Given task – Set down the material below word for word, excluding the pictures.

Available data –
• • • • • • •
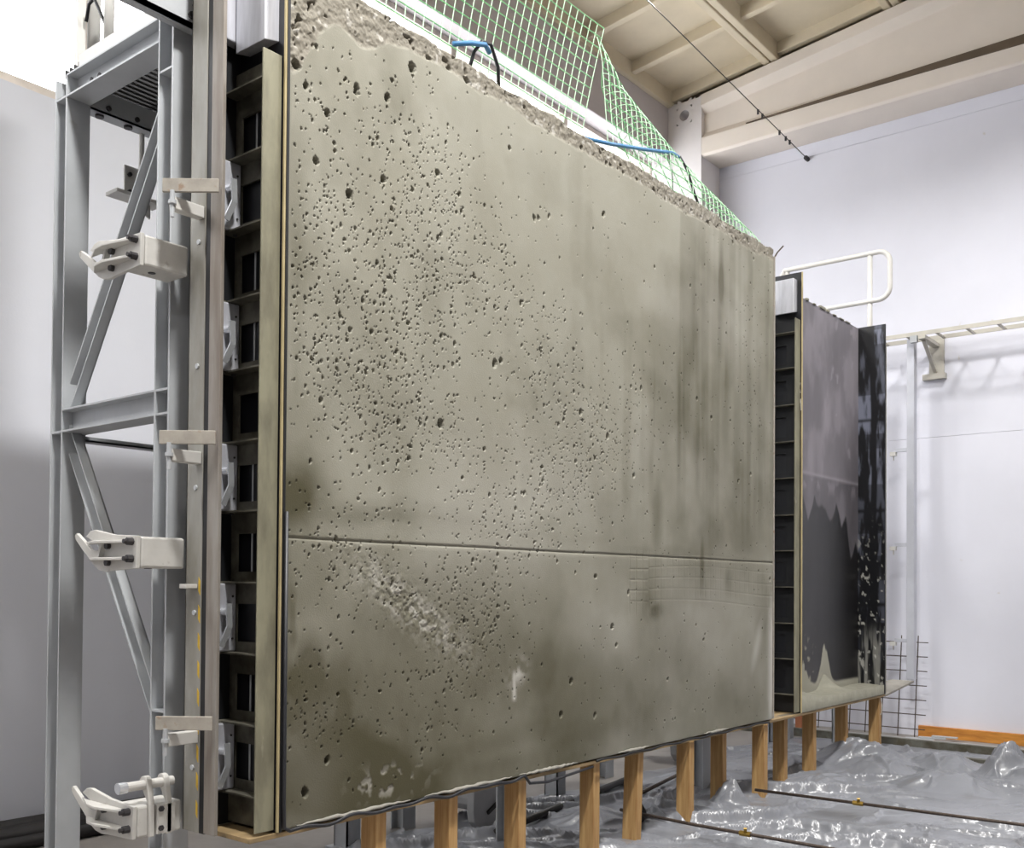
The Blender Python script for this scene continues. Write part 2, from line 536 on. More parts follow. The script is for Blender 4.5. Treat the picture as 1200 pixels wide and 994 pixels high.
for x, z, r_ in pits:
    ax = r_ * random.uniform(.8, 1.15)
    az = r_ * random.uniform(.85, 1.5)
    i0, i1 = int((x - PX0 - 2.2 * r_ - DX) / DX), int((x - PX0 + 2.2 * r_ + DX) / DX) + 2
    j0, j1 = int((z - PZ0 - 2.2 * r_ - DZ) / DZ), int((z - PZ0 + 2.2 * r_ + DZ) / DZ) + 2
    i0, j0 = max(i0, 0), max(j0, 0)
    i1, j1 = min(i1, nx), min(j1, nz)
    X, Z = gx[i0:i1, j0:j1], gz[i0:i1, j0:j1]
    th = random.uniform(-.5, .5)
    u_ = ((X - x) * math.cos(th) + (Z - z) * math.sin(th)) / ax
    v_ = (-(X - x) * math.sin(th) + (Z - z) * math.cos(th)) / az
    q = np.sqrt(u_ ** 2 + v_ ** 2) + (rng.random(X.shape) - .5) * .25
    dp = min(max(.016, r_ * 3.2), .04)
    pitd[i0:i1, j0:j1] = np.maximum(pitd[i0:i1, j0:j1], dp * (1 - sstep(.7, 1.1, q)))
depth += pitd
# construction joint
jz = 1.512 + .004 * (fbl(3, 0, 21) - .5)
depth += .006 * np.exp(-((gz - jz) / .004) ** 2) + .0015 * sstep(1.49, 1.512, gz) * (gz < 1.512)
# rough crust along the top edge
band = 3.45 + .06 * (fbl(5, 5, 31) - .5) - .32 * np.exp(-(gx / .14) ** 2) - .10 * np.exp(-((gx - .33) / .12) ** 2)
top = sstep(0, .025, gz - band)
depth += top * (.012 * (fbm(gx * 45, gz * 45, 41, 3, .6) - .4) + .002)
big = fbm(gx * 38, gz * 34, 51, 2)
depth += top * .022 * sstep(.74, .82, big)
# honeycomb patch low on the left
hc = np.exp(-(((gx - .62) * .8 + (gz - 1.27) * .6) / .14) ** 2 - (((gz - 1.26) * .8 - (gx - .62) * -.35) / .07) ** 2)
hc2 = hc * sstep(.42, .6, fbm(gx * 40, gz * 40, 61, 3))
depth += hc * .014 * (fbm(gx * 60, gz * 60, 71, 3) - .4)
hd = np.exp(-((gx - .52) / .16) ** 2 - ((gz - .60) / .05) ** 2) * sstep(.55, .68, fbm(gx * 25, gz * 25, 62, 3))
depth += hd * .006
# imprint of the reinforcement grid
gl_ = np.zeros_like(gx)
for k in range(28):
    xk = 2.21 + k * .062
    a = 1.0 if k < 6 else .42
    zlo = 1.18 if k < 6 else 1.26
    gl_ = np.maximum(gl_, a * np.exp(-((gx - xk) / .0035) ** 2) * sstep(zlo, zlo + .05, gz) * (1 - sstep(1.50, 1.56, gz)))
for k in range(5):
    zk = 1.275 + k * .055
    zc = zk + .02 * np.sin((gx - 2.2) * 2.4) * (gx > 2.4) + (gx - 2.21) * .012 * (k - 2)
    gl_ = np.maximum(gl_, (.9 if k < 4 else .5) * np.where(gx < 2.55, 1, .6) * np.exp(-((gz - zc) / .0035) ** 2) * sstep(2.19, 2.22, gx))
gl_ *= .45 + .55 * sstep(.35, .6, fbl(6, 6, 81))
depth += .003 * gl_
# grime attribute, also carrying painted light falloff
gr = np.zeros_like(gx)
def blob(x, z, sx, sz, a, seed, th=0.0):
    c, s_ = math.cos(th), math.sin(th)
    def f(X_, Z_):
        u_ = ((X_ - x) * c + (Z_ - z) * s_) / sx
        v_ = (-(X_ - x) * s_ + (Z_ - z) * c) / sz
        return a * np.exp(-u_ ** 2 - v_ ** 2) * sstep(.25, .65, fbm(X_ * 3 / max(sx, .08) * .25, Z_ * 3 / max(sz, .08) * .25, seed, 4))
    return up4(f)
for i, (x, z, sx, sz, a) in enumerate([(3.2, 3.17, .035, .17, .75), (3.16, 2.95, .05, .3, .3), (2.89, 2.78, .05, .3, .4), (2.95, 2.15, .07, .5, .4), (2.72, 2.3, .04, .6, .3), (.54, 3.2, .1, .18, .38), (1.48, 3.2, .2, .2, .22), (1.36, 2.22, .45, .12, .3),
                                       (.11, 1.02, .07, .14, .9), (.2, .88, .12, .1, .95), (.05, 1.12, .05, .22, .75), (.09, .86, .07, .1, .6), (2.48, 1.72, .06, .22, .5), (2.4, 1.30, .1, .16, .35), (2.47, 1.22, .07, .04, .7), (3.26, 2.56, .05, .4, .28), (3.4, 2.0, .07, .55, .22),
                                       (.05, 1.66, .14, .12, .6), (.5, 1.62, .6, .06, .4), (1.3, 1.58, .9, .05, .32), (2.6, 1.56, .8, .05, .3), (3.3, 1.45, .05, .14, .4), (2.98, 1.5, .03, .16, .5), (.02, 2.4, .05, .9, .35), (.7, 1.1, .8, .4, .2), (.3, .7, .6, .2, .28), (3.0, 1.7, .5, .25, .2), (1.8, 1.65, .5, .2, .22),
                                       (.8, 2.0, 1.0, .15, .2), (.35, .62, .6, .3, .5), (1.3, .62, .8, .16, .3), (.5, 1.0, .5, .5, .3)]):
    gr = np.maximum(gr, blob(x, z, sx, sz, a * 1.25, 100 + i))
# long faint vertical runs and a broad mottle
run = sstep(.5, .8, fbl(12, .6, 141, 3)) * sstep(1.5, 2.3, gx)
gr += .28 * run * sstep(1.5, 2.0, gz)
gr += .42 * sstep(.40, .72, fbl(1.1, 1.3, 151, 5)) + .16 * sstep(.45, .7, fbl(4, 3, 153, 4)) - .08
# damp olive stain plus painted light falloff low down, strongest in the left corner
low = (1 - sstep(.6, 1.75, gz + .35 * (fbl(1.5, 1.5, 155, 4) - .5)))
gr += low * (.16 + .34 * (1 - sstep(.2, 2.6, gx))) + .10 * (1 - sstep(1.45, 1.55, gz))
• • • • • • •
Output for this task –
The Blender Python script for this scene continues. Write part 2, from line 536 on. More parts follow. The script is for Blender 4.5. Treat the picture as 1200 pixels wide and 994 pixels high.
for x, z, r_ in pits:
    ax = r_ * random.uniform(.8, 1.15)
    az = r_ * random.uniform(.85, 1.5)
    i0, i1 = int((x - PX0 - 2.2 * r_ - DX) / DX), int((x - PX0 + 2.2 * r_ + DX) / DX) + 2
    j0, j1 = int((z - PZ0 - 2.2 * r_ - DZ) / DZ), int((z - PZ0 + 2.2 * r_ + DZ) / DZ) + 2
    i0, j0 = max(i0, 0), max(j0, 0)
    i1, j1 = min(i1, nx), min(j1, nz)
    X, Z = gx[i0:i1, j0:j1], gz[i0:i1, j0:j1]
    th = random.uniform(-.5, .5)
    u_ = ((X - x) * math.cos(th) + (Z - z) * math.sin(th)) / ax
    v_ = (-(X - x) * math.sin(th) + (Z - z) * math.cos(th)) / az
    q = np.sqrt(u_ ** 2 + v_ ** 2) + (rng.random(X.shape) - .5) * .25
    dp = min(max(.016, r_ * 3.2), .04)
    pitd[i0:i1, j0:j1] = np.maximum(pitd[i0:i1, j0:j1], dp * (1 - sstep(.7, 1.1, q)))
depth += pitd
# construction joint
jz = 1.512 + .004 * (fbl(3, 0, 21) - .5)
depth += .006 * np.exp(-((gz - jz) / .004) ** 2) + .0015 * sstep(1.49, 1.512, gz) * (gz < 1.512)
# rough crust along the top edge
band = 3.45 + .06 * (fbl(5, 5, 31) - .5) - .32 * np.exp(-(gx / .14) ** 2) - .10 * np.exp(-((gx - .33) / .12) ** 2)
top = sstep(0, .025, gz - band)
depth += top * (.012 * (fbm(gx * 45, gz * 45, 41, 3, .6) - .4) + .002)
big = fbm(gx * 38, gz * 34, 51, 2)
depth += top * .022 * sstep(.74, .82, big)
# honeycomb patch low on the left
hc = np.exp(-(((gx - .62) * .8 + (gz - 1.27) * .6) / .14) ** 2 - (((gz - 1.26) * .8 - (gx - .62) * -.35) / .07) ** 2)
hc2 = hc * sstep(.42, .6, fbm(gx * 40, gz * 40, 61, 3))
depth += hc * .014 * (fbm(gx * 60, gz * 60, 71, 3) - .4)
hd = np.exp(-((gx - .52) / .16) ** 2 - ((gz - .60) / .05) ** 2) * sstep(.55, .68, fbm(gx * 25, gz * 25, 62, 3))
depth += hd * .006
# imprint of the reinforcement grid
gl_ = np.zeros_like(gx)
for k in range(28):
    xk = 2.21 + k * .062
    a = 1.0 if k < 6 else .42
    zlo = 1.18 if k < 6 else 1.26
    gl_ = np.maximum(gl_, a * np.exp(-((gx - xk) / .0035) ** 2) * sstep(zlo, zlo + .05, gz) * (1 - sstep(1.50, 1.56, gz)))
for k in range(5):
    zk = 1.275 + k * .055
    zc = zk + .02 * np.sin((gx - 2.2) * 2.4) * (gx > 2.4) + (gx - 2.21) * .012 * (k - 2)
    gl_ = np.maximum(gl_, (.9 if k < 4 else .5) * np.where(gx < 2.55, 1, .6) * np.exp(-((gz - zc) / .0035) ** 2) * sstep(2.19, 2.22, gx))
gl_ *= .45 + .55 * sstep(.35, .6, fbl(6, 6, 81))
depth += .003 * gl_
# grime attribute, also carrying painted light falloff
gr = np.zeros_like(gx)
def blob(x, z, sx, sz, a, seed, th=0.0):
    c, s_ = math.cos(th), math.sin(th)
    def f(X_, Z_):
        u_ = ((X_ - x) * c + (Z_ - z) * s_) / sx
        v_ = (-(X_ - x) * s_ + (Z_ - z) * c) / sz
        return a * np.exp(-u_ ** 2 - v_ ** 2) * sstep(.25, .65, fbm(X_ * 3 / max(sx, .08) * .25, Z_ * 3 / max(sz, .08) * .25, seed, 4))
    return up4(f)
for i, (x, z, sx, sz, a) in enumerate([(3.2, 3.17, .035, .17, .75), (3.16, 2.95, .05, .3, .3), (2.89, 2.78, .05, .3, .4), (2.95, 2.15, .07, .5, .4), (2.72, 2.3, .04, .6, .3), (.54, 3.2, .1, .18, .38), (1.48, 3.2, .2, .2, .22), (1.36, 2.22, .45, .12, .3),
                                       (.11, 1.02, .07, .14, .9), (.2, .88, .12, .1, .95), (.05, 1.12, .05, .22, .75), (.09, .86, .07, .1, .6), (2.48, 1.72, .06, .22, .5), (2.4, 1.30, .1, .16, .35), (2.47, 1.22, .07, .04, .7), (3.26, 2.56, .05, .4, .28), (3.4, 2.0, .07, .55, .22),
                                       (.05, 1.66, .14, .12, .6), (.5, 1.62, .6, .06, .4), (1.3, 1.58, .9, .05, .32), (2.6, 1.56, .8, .05, .3), (3.3, 1.45, .05, .14, .4), (2.98, 1.5, .03, .16, .5), (.02, 2.4, .05, .9, .35), (.7, 1.1, .8, .4, .2), (.3, .7, .6, .2, .28), (3.0, 1.7, .5, .25, .2), (1.8, 1.65, .5, .2, .22),
                                       (.8, 2.0, 1.0, .15, .2), (.35, .62, .6, .3, .5), (1.3, .62, .8, .16, .3), (.5, 1.0, .5, .5, .3)]):
    gr = np.maximum(gr, blob(x, z, sx, sz, a * 1.25, 100 + i))
# long faint vertical runs and a broad mottle
run = sstep(.5, .8, fbl(12, .6, 141, 3)) * sstep(1.5, 2.3, gx)
gr += .28 * run * sstep(1.5, 2.0, gz)
gr += .42 * sstep(.40, .72, fbl(1.1, 1.3, 151, 5)) + .16 * sstep(.45, .7, fbl(4, 3, 153, 4)) - .08
# damp olive stain plus painted light falloff low down, strongest in the left corner
low = (1 - sstep(.6, 1.75, gz + .35 * (fbl(1.5, 1.5, 155, 4) - .5)))
gr += low * (.16 + .34 * (1 - sstep(.2, 2.6, gx))) + .10 * (1 - sstep(1.45, 1.55, gz))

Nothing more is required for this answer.